Write a program for following output using while loop

Question

*
* *
* * *
* * * *
* * * * *
* * * *
* * *
* *
*
(If the range is 5)

Answer 1

#include <stdio.h>

int main()
{
    signed int i,j;
    for(i=5;i>=(-5);i--)
    {
        for(j=5;j>=abs(i);j--)
        {
            printf("*");
        }
        printf("\n");
    }

    return 0;
}

Comments

Outer loop runs 11 times.
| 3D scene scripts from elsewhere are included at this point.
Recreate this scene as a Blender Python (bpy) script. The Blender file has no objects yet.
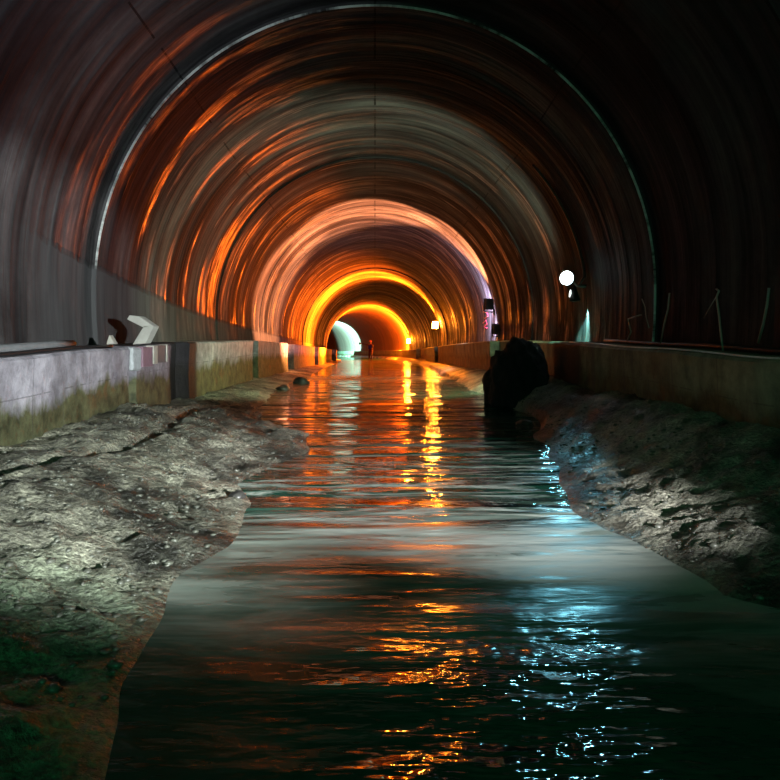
import bpy, bmesh, math, random
from mathutils import Vector, noise, Matrix
random.seed(7)
S = bpy.context.scene
COL = S.collection
CH = 1.2            # camera height datum
F = 700.0

# ------------------------------------------------------------------ helpers
def link(o, parent=None):
    COL.objects.link(o)
    if parent is not None: o.parent = parent
    return o
def obj(name, bm, mat, parent=None, smooth=False):
    me = bpy.data.meshes.new(name)
    bmesh.ops.recalc_face_normals(bm, faces=bm.faces)
    bm.to_mesh(me); bm.free()
    for m in (mat if isinstance(mat, (list, tuple)) else [mat]): me.materials.append(m)
    if smooth:
        for p in me.polygons: p.use_smooth = True
    return link(bpy.data.objects.new(name, me), parent)
def tag(o, label, cat, group=None, kind=None):
    o['label'] = label; o['category'] = cat
    if group: o['group'] = group
    if kind: o['kind'] = kind
    return o
def thing(name, label, cat, loc=(0,0,0), rz=0.0, group=None, kind=None):
    o = bpy.data.objects.new(name, None); link(o)
    o.empty_display_size = .1
    o.location = loc; o.rotation_euler = (0,0,rz)
    return tag(o, label, cat, group, kind)
def box(bm, c, s, rot=None, bev=0.0):
    r = bmesh.ops.create_cube(bm, size=1.0)
    vs = r['verts']
    bmesh.ops.scale(bm, vec=s, verts=vs)
    if bev > 0:
        es = list({e for v in vs for e in v.link_edges})
        rr = bmesh.ops.bevel(bm, geom=es, offset=bev, segments=2, affect='EDGES', profile=.5)
        vs = list({v for f in rr['faces'] for v in f.verts} | {v for v in vs if v.is_valid})
        vs = [v for v in vs if v.is_valid]
    M = Matrix.Translation(Vector(c))
    if rot is not None: M = M @ rot
    bmesh.ops.transform(bm, matrix=M, verts=vs)
def tube(bm, pts, r, n=8, cap=True):
    pts = [Vector(p) for p in pts]
    rs = r if isinstance(r, (list, tuple)) else [r]*len(pts)
    rings = []; prev = None
    for i, p in enumerate(pts):
        t = (pts[min(i+1, len(pts)-1)] - pts[max(i-1, 0)]).normalized()
        if prev is None:
            a = t.orthogonal().normalized()
        else:
            a = (prev - t*prev.dot(t)).normalized()
        prev = a; b = t.cross(a)
        rings.append([bm.verts.new(p + (a*math.cos(2*math.pi*k/n) + b*math.sin(2*math.pi*k/n))*rs[i]) for k in range(n)])
    for i in range(len(rings)-1):
        for k in range(n):
            bm.faces.new((rings[i][k], rings[i][(k+1)%n], rings[i+1][(k+1)%n], rings[i+1][k]))
    if cap:
        bm.faces.new(rings[0][::-1]); bm.faces.new(rings[-1])
def prism(bm, poly, w, M):
    """poly: 2D outline (x,z), extruded by w along y, placed with M"""
    a = [bm.verts.new(M @ Vector((x, -w/2, z))) for x, z in poly]
    b = [bm.verts.new(M @ Vector((x,  w/2, z))) for x, z in poly]
    bm.faces.new(a); bm.faces.new(b[::-1])
    for i in range(len(a)):
        j = (i+1) % len(a)
        bm.faces.new((a[i], b[i], b[j], a[j]))
def sstep(a, b, x):
    t = max(0., min(1., (x-a)/(b-a))); return t*t*(3-2*t)
def interp(tab, x):
    if x <= tab[0][0]: return tab[0][1]
    for (a, va), (b, vb) in zip(tab, tab[1:]):
        if x <= b:
            t = (x-a)/(b-a); t = t*t*(3-2*t)*.5 + t*.5
            return va + (vb-va)*t
    return tab[-1][1]
def px(x, y, D):          # photograph pixel at depth D -> world point
    return Vector(((x-375)/F*D, D, (351-y)/F*D + CH))

# ------------------------------------------------------------------ the bore's line
ZL = [(-6,-.22),(0,-.16),(5.5,-.065),(8,.03),(12.2,.16),(18,.27),(26,.27),(40,.2),(66,.07),(110,-.05),(190,-.1)]
ZC = [(-6,.85),(9,.92),(12.6,.80),(16,.86),(23,.90),(37,.55),(66,.30),(110,.2),(190,.15)]
def zl(D): return interp(ZL, D) + CH                       # top of the side kerbs
def zc(D): return interp(ZC, D) + CH                       # springing centre
def xcen(D): return 0 if D < 50 else -((D-50)**2)/385.0
def yaw(D): return 0 if D < 50 else 2*(D-50)/385.0
def zw(D): return -1.15 + .33*sstep(2.5, 17, D) - .03*sstep(40,70,D) + CH   # water surface
R0 = 3.9; WL = 3.05
JOINTS = [2.2, 5.9, 9.65, 12.75, 17.2, 23.4, 30.0, 37.2, 44.0, 52.0, 59.0, 66.0, 78, 90, 102, 114, 126]
def radius(D):
    r = R0
    k = sum(1 for j in JOINTS if D >= j)
    r += [0, .02, .008, -.05, .0, -.03, -.06, -.02, -.07, -.02, -.06, -.01, -.07, .0, .03, -.02, .02, 0][k]
    if D > 66: r += .12
    return r

# ------------------------------------------------------------------ materials
def mat(name):
    m = bpy.data.materials.new(name); m.use_nodes = True
    nt = m.node_tree; return m, nt, nt.nodes['Principled BSDF']
def N(nt, t, **kw):
    n = nt.nodes.new(t)
    for k, v in kw.items():
        if k in n.inputs: n.inputs[k].default_value = v
        else: setattr(n, k, v)
    return n
def L(nt, a, b): nt.links.new(a, b)
def math_(nt, op, a, b=None, c=None, clamp=False):
    n = nt.nodes.new('ShaderNodeMath'); n.operation = op; n.use_clamp = clamp
    for i, v in enumerate((a, b, c)):
        if v is None: continue
        if isinstance(v, (int, float)): n.inputs[i].default_value = v
        else: L(nt, v, n.inputs[i])
    return n.outputs[0]
def mapping(nt, src, scale=(1,1,1), loc=(0,0,0)):
    n = nt.nodes.new('ShaderNodeMapping'); L(nt, src, n.inputs[0])
    n.inputs['Scale'].default_value = scale; n.inputs['Location'].default_value = loc
    return n.outputs[0]
def nz(nt, vec, scale=1., detail=4., rough=.55, dist=0.):
    n = N(nt, 'ShaderNodeTexNoise', Scale=scale, Detail=detail, Roughness=rough, Distortion=dist)
    L(nt, vec, n.inputs['Vector']); return n.outputs['Fac']
def ramp(nt, fac, stops):
    n = nt.nodes.new('ShaderNodeValToRGB'); L(nt, fac, n.inputs[0])
    e = n.color_ramp.elements
    while len(e) < len(stops): e.new(.5)
    for i, (p, c) in enumerate(stops):
        e[i].position = p
        e[i].color = (c, c, c, 1) if isinstance(c, (int, float)) else (*c, 1)
    return n.outputs[0]
def mixc(nt, f, a, b, mode='MIX'):
    n = nt.nodes.new('ShaderNodeMix'); n.data_type = 'RGBA'; n.blend_type = mode
    for v, s in ((f, n.inputs[0]), (a, n.inputs[6]), (b, n.inputs[7])):
        if isinstance(v, (int, float)): s.default_value = v
        elif isinstance(v, tuple): s.default_value = (*v, 1)
        else: L(nt, v, s)
    return n.outputs[2]
def bump(nt, h, dist, strength=1., nrm=None):
    n = N(nt, 'ShaderNodeBump', Strength=strength, Distance=dist)
    L(nt, h, n.inputs['Height'])
    if nrm is not None: L(nt, nrm, n.inputs['Normal'])
    return n.outputs[0]
def plain(name, c, rough=.6, metal=0., var=.15, bscale=12, bdist=.004):
    m, nt, p = mat(name)
    tc = N(nt, 'ShaderNodeTexCoord').outputs['Object']
    f = nz(nt, tc, bscale, 5)
    L(nt, mixc(nt, f, tuple(x*(1-var*2) for x in c), tuple(min(1, x*(1+var*2)) for x in c)), p.inputs['Base Color'])
    p.inputs['Roughness'].default_value = rough; p.inputs['Metallic'].default_value = metal
    L(nt, bump(nt, f, bdist), p.inputs['Normal'])
    return m
def emit(name, c, s):
    m, nt, p = mat(name)
    p.inputs['Base Color'].default_value = (0,0,0,1)
    p.inputs['Emission Color'].default_value = (*c, 1); p.inputs['Emission Strength'].default_value = s
    return m

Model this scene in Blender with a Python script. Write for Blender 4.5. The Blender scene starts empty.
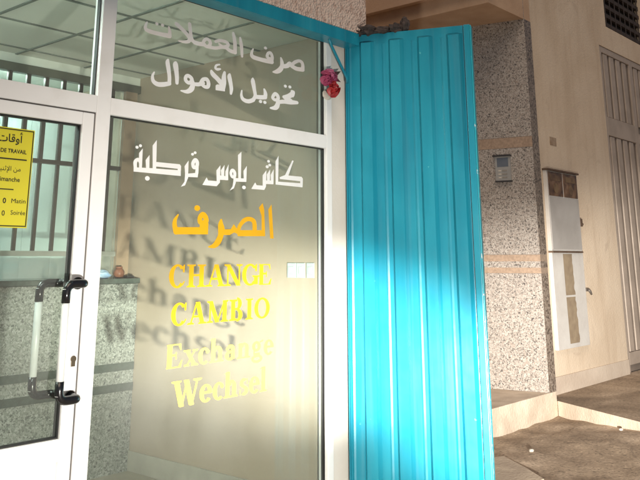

There are only 9 lines in output.

Answer 2

#include<stdio.h>
int main()
{
    int i,j,n;
    scanf("%d",&n);
    for(i=1;i<=n;i++)
    {
        for(j=1;j<=i;j++)
        {
        printf("* ");
        }
        printf("\n");
        }
    for(i=n;i>1;i--)
    {
        for(j=1;j<i;j++)
        {
            printf("* ");
        }
        printf("\n");
    }
    return 0;
}

Answer 3

cin>>range;

string s = "*************";

for(int i = 1; i<range*2; i++) {

cout<< string(s.begin, s.begin + ( i - 2*(i%range)*(i/range) )  )  <<endl;

}

Comments

what sort of answer is this

---

Edited..............

Answer 4

#include <stdio.h>

int main()
{
    int i,j,n=5;
    i=1;
    while(i<=n)
    {
        j=1;
        while(j<=i)
        {
        printf("* ");
        j++;
        }
        printf("\n");
        i++;
        }
    i=n;
    while(i>1)
    {
        j=1;
        while(j<i)
        {
            printf("* ");
            j++;
        }
        printf("\n");
        i--;
    }
    return 0;
}

Answer 5

#include <stdio.h>

int main()
{
    int i,j,k;
    
    for(i=1;i<=5;i++)
    {
        for(j=1;j<=5;j++)
        if(j<=i)
    printf("*");
    //else
    printf("\n");
    
    }
    for(i=1;i<=5;i++)
    {
        for(j=1;j<=5;j++)
        if(j>=i)
    printf("*");
    //else
    printf("\n");
    
    }
  
    
    return 0;
}

Answer 6

#include <stdio.h>

void main(void)

{

  int i,j,k,range;

  printf("\nEnter range: ");

  scanf("%d",&range);

  i=0;

  j=1;

  while((i+=j) > 0)

  {

    for(k=0;k<i;k++) printf("*");

    printf("\n");

    if(i==range) j=-1;

  }

}

Answer 7

#include <stdio.h>

int main()
{
    signed int i,j;
    for(i=5;i>=(-5);i--)
    {
        for(j=5;j>=abs(i);j--)
        {
            printf("*");
        }
        printf("\n");
    }

    return 0;
}

Answer 8

#include <stdio.h>
int main()
{
for(int i=0;i<5;i++)
{
    for(int j=0;j<=i;j++)
    {
        printf("*");
    }
    printf("\n");
}

for(int i=1;i<5;i++)
{
    for(int j=5-i;1<=j;j--)
    {
        printf("*");
    }
    
    printf("\n");
}
    return 0;
}

Answer 9

#include <stdio.h>

void main()
{
    int n,i=1,j=0;
    scanf("%d",&n);
    while(i++<n*2){
        j=0;
        if(i<n*2/2){
            while(j++<i)
                printf("*");
        }
        else{
            while(j++<n*2-i)
                printf("*");
        }
        printf("\n");
    }
}
works for any range Used while loop as required

Answer 10

#include<stdio.h>
int main()
{
    int i,j,a;
    scanf("%d",&a);
    for(i=1;i<=a;i++)
    {
        for(j=1;j<=i;j++)
        {
        printf("* ");
        }
        printf("\n");
        }
    for(i=a;i>1;i--)
    {
        for(j=1;j<i;j++)
        {
            printf("* ");
        }
        printf("\n");
    }
    return 0;
}